September 12, 2008 at 7:34 am
I have an index that is 66.67% fragmented and I've tried rebuilding it and the fragmentation level remains the same:
TABLE level scan performed.
- Pages Scanned................................: 3
- Extents Scanned..............................: 3
- Extent Switches..............................: 2
- Avg. Pages per Extent........................: 1.0
- Scan Density [Best Count:Actual Count].......: 33.33% [1:3]
- Logical Scan Fragmentation ..................: 66.67%
- Extent Scan Fragmentation ...................: 66.67%
- Avg. Bytes Free per Page.....................: 363.0
- Avg. Page Density (full).....................: 95.52%
DBCC execution completed. If DBCC printed error messages, contact your system administrator.
I'm assuming it is because the index is so small? Only ~360 rows in that table so perhaps that's just how it had to create the index?
Anyway I'm new to the world of index performance improvements or performance tuning in general, so I'm just looking for some good practices / common sense, all that fun stuff.
Thanks!
September 12, 2008 at 7:54 am
That table only has 3 pages in it. Don't worry about the fragmentation % for tables with less than 100 or so pages in them.
Gail Shaw
Microsoft Certified Master: SQL Server, MVP, M.Sc (Comp Sci)
SQL In The Wild: Discussions on DB performance with occasional diversions into recoverability
September 12, 2008 at 8:24 am
Would you mind explaining why it is fragmented?
Does it have to do with how the index is built and because it is such a small index it just appears fragmented due to the way the calculation is done?
Is it REALLY fragmented, but again, because it has so few pages, the system just doesn't bother with doing anything about it?
Just wondering why is all.
Thanks!
September 12, 2008 at 8:48 am
You asked...
The first 8 pages that are allocated to a page are allocated from mixed extents (extent = 8 consecutive pages).

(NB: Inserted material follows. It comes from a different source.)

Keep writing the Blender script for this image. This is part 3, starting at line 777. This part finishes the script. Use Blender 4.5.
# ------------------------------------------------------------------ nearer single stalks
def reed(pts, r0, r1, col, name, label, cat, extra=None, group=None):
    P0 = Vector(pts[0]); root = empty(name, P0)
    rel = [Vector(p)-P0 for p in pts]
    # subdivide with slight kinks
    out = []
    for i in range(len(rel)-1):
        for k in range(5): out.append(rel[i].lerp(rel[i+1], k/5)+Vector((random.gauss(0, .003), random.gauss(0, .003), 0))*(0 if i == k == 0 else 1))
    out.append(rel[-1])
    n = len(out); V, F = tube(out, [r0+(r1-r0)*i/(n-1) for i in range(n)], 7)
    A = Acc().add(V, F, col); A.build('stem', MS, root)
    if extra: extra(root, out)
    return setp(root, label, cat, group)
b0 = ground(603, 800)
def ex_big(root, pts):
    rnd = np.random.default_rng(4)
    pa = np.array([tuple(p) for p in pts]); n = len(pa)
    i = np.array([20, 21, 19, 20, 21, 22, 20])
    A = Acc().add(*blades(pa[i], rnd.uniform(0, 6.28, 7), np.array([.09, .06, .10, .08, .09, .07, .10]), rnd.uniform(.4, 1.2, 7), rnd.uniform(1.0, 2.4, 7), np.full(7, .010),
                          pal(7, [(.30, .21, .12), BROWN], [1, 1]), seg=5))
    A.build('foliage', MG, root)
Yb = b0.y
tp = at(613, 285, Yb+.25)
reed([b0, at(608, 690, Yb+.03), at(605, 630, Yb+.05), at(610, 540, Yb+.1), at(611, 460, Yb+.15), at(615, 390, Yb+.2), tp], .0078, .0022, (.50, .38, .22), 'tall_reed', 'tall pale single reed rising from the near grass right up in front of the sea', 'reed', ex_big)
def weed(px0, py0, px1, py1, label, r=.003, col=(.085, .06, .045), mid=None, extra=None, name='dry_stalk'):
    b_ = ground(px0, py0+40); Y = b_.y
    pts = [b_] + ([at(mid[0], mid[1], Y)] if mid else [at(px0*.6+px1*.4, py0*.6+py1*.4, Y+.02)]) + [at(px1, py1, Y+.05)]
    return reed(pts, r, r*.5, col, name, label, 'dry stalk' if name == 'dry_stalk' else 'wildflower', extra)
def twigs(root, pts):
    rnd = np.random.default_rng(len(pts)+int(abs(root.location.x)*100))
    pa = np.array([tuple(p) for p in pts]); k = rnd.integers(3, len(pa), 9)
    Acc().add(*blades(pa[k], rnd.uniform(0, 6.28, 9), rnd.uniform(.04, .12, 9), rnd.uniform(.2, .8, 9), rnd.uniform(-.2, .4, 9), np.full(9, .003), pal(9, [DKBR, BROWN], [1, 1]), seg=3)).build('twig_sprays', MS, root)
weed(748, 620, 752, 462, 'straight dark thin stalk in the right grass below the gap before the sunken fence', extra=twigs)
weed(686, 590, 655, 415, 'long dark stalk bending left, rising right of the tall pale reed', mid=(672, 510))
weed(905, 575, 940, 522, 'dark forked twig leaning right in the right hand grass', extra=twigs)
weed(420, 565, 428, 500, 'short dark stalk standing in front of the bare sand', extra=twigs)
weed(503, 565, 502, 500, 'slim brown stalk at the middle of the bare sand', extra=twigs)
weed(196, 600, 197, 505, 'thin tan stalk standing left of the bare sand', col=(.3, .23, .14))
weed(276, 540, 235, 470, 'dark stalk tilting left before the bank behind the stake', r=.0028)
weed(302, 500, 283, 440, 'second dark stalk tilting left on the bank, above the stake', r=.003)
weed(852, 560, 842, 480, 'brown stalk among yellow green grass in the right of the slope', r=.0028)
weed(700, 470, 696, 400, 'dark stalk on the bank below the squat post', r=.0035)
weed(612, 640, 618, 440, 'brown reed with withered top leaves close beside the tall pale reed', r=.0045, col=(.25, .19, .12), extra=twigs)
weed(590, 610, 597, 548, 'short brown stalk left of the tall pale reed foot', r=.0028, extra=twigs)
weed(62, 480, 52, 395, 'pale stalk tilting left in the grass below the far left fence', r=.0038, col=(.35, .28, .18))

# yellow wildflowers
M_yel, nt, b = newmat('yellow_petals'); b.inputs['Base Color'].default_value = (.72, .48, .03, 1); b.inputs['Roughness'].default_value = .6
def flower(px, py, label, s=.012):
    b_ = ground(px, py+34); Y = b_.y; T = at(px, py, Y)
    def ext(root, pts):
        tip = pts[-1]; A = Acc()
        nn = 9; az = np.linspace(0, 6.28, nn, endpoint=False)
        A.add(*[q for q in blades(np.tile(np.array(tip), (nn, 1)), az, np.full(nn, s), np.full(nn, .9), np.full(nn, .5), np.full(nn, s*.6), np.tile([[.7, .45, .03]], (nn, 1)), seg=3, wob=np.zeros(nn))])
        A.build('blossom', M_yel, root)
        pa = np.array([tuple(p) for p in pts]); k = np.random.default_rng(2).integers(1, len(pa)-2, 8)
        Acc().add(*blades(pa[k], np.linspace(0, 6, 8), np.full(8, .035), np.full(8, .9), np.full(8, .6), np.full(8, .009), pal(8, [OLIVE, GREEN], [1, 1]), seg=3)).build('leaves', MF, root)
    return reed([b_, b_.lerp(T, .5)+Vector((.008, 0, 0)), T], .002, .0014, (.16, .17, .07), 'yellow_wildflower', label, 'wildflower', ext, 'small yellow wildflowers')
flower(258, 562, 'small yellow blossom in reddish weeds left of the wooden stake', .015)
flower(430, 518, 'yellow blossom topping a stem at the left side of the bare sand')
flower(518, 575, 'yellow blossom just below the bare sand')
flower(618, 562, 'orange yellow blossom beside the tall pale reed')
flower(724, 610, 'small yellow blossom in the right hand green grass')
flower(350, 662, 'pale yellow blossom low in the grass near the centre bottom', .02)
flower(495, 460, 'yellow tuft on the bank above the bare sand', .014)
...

Once 8 pages have been allocated, then SQL will start allocating full extents to the table when it needs more space.
Since that table only has 3 pages, they are taken from any extent that has a free page in it and hence are unlikely to be consecutive. With tables that small, it's a size optimisation and the fact that they are not in order does not make much difference on that level.
Having the pages of an index consecutive matters for large scans, where lots of the pages of the table are needed at once, and it makes those large scans faster because the disk head will be in the right position for the reads and won't have to jump all over the drive to find the pages
The index is fragmented, it's not that the calculation is wrong. The calculation for fragmentation is the % of pages that are out of order. An out of order page is one that's higher in index key order but has a lower page ID.
So, if an index had (in index key order) the pages 15, 18, 36, 22, 24; then page 22 would be considered out of order (and is the only page so considered) and so the logical fragmentation of that index would be 20%
Make any sense?
Gail Shaw
Microsoft Certified Master: SQL Server, MVP, M.Sc (Comp Sci)
SQL In The Wild: Discussions on DB performance with occasional diversions into recoverability
September 12, 2008 at 8:59 am
That does make sense.
Small indexes don't warrant the extra work of locating their own space just for them, so if it is less than 8 pages SQL Server just looks around and says "Ah, here's some space" and stuffs them wherever.
I don't know what Extents are though so reading up on that....
So Extents are just 8 pages that are ordered together / contiguous on the drive?
It says that in order to work with pages more efficiently it stores them in groups of 8 called Extents.
SO... I'm assuming that means data that is stored across MANY pages would be broken down into many / 8 Extents and ideally stored in sequence on the drive to optimize read/write operations?
In this case, it didn't need all 8 pages of an Extent so this index didn't get its own Extent?
SQL Server just grabbed some partially used Extents (maybe it had 1 page, maybe it had 7) and tossed the 3 pages into one or more Extents as it wanted?
Do I understand that correctly?
September 12, 2008 at 9:22 am
Pretty much.
An extent is just that, 8 consecutive pages in the data file. After a table grows to a certain size (I think it's 24 pages in SQL 2005), then all allocations to that table are full extents.
Your specific index currently has 3 pages each in a different extent, as evidenced by these lines
- Extents Scanned..............................: 3
- Extent Switches..............................: 2
- Avg. Pages per Extent........................: 1.0
Gail Shaw
Microsoft Certified Master: SQL Server, MVP, M.Sc (Comp Sci)
SQL In The Wild: Discussions on DB performance with occasional diversions into recoverability
September 12, 2008 at 9:54 am
Thank you for your help, this has been most informative!
I'm never going to know it all, but it never hurts to know a bit more here and there!